----- Stored rows -----
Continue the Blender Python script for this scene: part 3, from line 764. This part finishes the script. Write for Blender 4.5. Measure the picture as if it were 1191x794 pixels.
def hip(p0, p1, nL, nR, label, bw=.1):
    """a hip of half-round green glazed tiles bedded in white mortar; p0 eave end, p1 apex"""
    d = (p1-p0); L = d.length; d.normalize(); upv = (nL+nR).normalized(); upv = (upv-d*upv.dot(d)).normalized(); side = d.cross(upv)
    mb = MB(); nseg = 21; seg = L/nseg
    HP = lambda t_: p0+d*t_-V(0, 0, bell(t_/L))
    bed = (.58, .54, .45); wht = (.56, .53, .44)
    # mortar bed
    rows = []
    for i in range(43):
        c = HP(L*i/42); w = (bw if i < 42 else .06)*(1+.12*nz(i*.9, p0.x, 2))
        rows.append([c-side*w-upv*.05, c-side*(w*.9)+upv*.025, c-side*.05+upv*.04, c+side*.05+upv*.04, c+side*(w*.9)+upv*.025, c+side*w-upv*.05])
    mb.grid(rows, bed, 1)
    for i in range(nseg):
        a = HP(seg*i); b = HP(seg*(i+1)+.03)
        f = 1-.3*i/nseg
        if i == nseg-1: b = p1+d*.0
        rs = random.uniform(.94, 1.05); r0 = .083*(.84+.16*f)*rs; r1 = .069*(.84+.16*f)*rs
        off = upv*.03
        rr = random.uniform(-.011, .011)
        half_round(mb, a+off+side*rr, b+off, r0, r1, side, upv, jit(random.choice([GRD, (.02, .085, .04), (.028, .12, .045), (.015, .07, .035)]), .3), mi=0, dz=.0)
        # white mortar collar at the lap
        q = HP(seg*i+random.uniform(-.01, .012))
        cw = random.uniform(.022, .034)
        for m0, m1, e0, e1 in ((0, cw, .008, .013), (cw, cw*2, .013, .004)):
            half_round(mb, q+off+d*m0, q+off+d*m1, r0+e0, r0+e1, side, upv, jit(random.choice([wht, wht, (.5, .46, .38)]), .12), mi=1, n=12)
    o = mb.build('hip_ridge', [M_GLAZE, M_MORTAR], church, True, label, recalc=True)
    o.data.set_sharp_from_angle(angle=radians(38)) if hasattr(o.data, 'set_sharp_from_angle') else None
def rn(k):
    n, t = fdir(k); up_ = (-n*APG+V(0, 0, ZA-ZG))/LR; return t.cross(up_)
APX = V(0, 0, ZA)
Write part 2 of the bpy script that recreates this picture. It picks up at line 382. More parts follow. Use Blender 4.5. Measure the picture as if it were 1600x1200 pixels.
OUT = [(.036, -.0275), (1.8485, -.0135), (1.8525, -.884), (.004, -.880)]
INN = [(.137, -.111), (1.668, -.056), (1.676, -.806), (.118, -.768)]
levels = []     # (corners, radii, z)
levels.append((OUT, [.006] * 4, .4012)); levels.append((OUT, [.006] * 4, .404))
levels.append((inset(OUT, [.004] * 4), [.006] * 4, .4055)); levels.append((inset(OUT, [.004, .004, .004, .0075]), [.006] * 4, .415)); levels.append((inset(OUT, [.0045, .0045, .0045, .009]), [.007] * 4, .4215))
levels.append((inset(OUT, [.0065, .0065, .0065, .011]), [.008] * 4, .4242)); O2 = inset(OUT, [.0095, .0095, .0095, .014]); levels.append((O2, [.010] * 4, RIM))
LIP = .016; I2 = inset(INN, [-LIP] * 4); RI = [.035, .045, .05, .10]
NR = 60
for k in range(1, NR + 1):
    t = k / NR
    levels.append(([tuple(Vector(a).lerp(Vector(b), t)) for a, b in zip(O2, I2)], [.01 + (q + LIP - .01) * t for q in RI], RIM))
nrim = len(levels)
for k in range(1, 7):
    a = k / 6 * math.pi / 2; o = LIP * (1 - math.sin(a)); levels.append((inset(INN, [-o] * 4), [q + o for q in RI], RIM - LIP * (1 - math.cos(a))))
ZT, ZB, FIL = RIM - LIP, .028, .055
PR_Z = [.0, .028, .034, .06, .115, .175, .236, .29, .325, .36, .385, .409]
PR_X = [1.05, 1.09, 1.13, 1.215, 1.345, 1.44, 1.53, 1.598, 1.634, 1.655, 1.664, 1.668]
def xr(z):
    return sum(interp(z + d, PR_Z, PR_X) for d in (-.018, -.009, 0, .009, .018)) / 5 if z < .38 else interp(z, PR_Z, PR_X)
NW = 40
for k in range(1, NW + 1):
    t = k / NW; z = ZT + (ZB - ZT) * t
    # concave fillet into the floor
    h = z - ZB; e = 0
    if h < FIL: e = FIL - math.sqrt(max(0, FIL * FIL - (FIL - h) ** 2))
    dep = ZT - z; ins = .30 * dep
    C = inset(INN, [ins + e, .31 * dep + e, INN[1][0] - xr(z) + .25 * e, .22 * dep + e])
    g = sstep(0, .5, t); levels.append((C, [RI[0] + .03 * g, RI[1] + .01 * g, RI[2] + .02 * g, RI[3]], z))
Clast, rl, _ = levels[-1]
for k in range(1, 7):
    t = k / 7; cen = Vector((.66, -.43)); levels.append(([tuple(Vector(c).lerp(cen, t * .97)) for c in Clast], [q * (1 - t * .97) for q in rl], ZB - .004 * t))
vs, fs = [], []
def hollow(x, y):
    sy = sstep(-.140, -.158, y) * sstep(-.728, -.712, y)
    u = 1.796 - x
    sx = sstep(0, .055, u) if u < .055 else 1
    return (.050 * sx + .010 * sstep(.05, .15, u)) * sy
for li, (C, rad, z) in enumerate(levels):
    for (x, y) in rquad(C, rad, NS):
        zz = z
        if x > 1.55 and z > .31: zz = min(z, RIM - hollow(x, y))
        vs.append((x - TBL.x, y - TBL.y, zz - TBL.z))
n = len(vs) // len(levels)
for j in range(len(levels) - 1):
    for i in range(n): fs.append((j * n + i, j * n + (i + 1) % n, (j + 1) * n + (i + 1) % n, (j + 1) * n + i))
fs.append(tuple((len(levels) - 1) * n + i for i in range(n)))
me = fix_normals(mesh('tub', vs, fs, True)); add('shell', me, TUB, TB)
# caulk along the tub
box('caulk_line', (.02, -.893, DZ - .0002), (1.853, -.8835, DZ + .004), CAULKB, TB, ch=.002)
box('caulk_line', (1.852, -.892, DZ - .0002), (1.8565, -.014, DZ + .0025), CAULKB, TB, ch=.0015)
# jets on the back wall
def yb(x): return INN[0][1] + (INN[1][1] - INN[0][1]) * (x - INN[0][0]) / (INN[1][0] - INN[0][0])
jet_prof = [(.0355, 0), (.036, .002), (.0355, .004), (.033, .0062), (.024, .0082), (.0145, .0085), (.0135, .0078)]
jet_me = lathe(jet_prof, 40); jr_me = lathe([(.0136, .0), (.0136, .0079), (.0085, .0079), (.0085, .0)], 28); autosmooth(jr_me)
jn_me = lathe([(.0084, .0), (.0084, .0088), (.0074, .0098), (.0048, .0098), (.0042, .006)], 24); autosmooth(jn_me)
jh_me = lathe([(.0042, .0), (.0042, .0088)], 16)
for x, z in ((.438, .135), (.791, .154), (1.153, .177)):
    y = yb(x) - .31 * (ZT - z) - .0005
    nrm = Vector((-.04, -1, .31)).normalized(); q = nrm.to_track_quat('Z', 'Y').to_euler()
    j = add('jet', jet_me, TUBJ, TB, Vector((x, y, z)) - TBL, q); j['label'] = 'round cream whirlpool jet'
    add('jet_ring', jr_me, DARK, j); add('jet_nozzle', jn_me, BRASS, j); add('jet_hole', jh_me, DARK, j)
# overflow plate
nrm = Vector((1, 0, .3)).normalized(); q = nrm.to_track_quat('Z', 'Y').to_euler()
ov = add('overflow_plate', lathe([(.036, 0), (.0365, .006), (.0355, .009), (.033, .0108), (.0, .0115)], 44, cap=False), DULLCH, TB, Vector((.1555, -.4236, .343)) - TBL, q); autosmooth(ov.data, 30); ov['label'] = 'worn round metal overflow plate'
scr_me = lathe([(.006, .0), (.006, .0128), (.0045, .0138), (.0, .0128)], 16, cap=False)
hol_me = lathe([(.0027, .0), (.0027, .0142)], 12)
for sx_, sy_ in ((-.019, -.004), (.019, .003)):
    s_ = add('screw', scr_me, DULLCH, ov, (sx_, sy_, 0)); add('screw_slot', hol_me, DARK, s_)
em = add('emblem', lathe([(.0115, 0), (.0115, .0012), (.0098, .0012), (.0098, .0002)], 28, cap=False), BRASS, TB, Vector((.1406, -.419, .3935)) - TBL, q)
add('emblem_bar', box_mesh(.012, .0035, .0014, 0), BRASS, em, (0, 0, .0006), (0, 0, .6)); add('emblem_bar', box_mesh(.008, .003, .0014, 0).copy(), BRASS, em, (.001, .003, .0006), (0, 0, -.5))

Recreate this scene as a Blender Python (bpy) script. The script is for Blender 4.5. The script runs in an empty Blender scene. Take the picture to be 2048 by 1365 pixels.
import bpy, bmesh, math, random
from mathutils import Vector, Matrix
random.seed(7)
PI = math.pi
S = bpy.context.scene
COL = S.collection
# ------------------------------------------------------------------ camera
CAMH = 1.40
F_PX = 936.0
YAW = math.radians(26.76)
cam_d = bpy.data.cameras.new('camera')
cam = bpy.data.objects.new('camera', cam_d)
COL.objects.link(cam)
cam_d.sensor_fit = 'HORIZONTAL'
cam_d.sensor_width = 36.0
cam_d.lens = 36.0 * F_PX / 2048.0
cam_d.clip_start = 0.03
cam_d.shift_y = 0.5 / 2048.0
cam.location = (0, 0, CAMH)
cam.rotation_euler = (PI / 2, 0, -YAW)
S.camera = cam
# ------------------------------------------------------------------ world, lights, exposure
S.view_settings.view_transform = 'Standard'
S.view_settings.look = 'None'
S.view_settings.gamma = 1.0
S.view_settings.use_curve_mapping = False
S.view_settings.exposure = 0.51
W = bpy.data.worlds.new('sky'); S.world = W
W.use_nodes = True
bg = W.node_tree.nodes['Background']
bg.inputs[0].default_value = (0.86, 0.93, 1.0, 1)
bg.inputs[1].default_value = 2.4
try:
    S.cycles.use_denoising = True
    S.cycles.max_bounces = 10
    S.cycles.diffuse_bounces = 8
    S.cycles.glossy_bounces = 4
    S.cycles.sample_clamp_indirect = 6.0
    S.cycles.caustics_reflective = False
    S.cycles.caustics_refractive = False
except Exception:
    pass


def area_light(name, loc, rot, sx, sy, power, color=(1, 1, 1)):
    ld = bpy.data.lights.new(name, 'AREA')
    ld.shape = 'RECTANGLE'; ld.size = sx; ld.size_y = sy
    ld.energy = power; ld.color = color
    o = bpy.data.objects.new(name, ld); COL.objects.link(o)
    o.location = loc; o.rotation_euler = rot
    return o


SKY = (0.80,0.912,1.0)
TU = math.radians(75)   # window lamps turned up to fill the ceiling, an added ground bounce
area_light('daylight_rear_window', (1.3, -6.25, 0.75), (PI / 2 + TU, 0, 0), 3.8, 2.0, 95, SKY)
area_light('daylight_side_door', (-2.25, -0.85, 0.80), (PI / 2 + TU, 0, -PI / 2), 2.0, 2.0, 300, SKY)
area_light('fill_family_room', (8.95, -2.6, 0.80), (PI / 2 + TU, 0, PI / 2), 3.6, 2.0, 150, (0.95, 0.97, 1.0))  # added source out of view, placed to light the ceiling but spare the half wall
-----
▶ **Written problem**: Copy every line of the entries above in which "pixels" occurs.

▶ **The answer**:
Continue the Blender Python script for this scene: part 3, from line 764. This part finishes the script. Write for Blender 4.5. Measure the picture as if it were 1191x794 pixels.
Write part 2 of the bpy script that recreates this picture. It picks up at line 382. More parts follow. Use Blender 4.5. Measure the picture as if it were 1600x1200 pixels.
Recreate this scene as a Blender Python (bpy) script. The script is for Blender 4.5. The script runs in an empty Blender scene. Take the picture to be 2048 by 1365 pixels.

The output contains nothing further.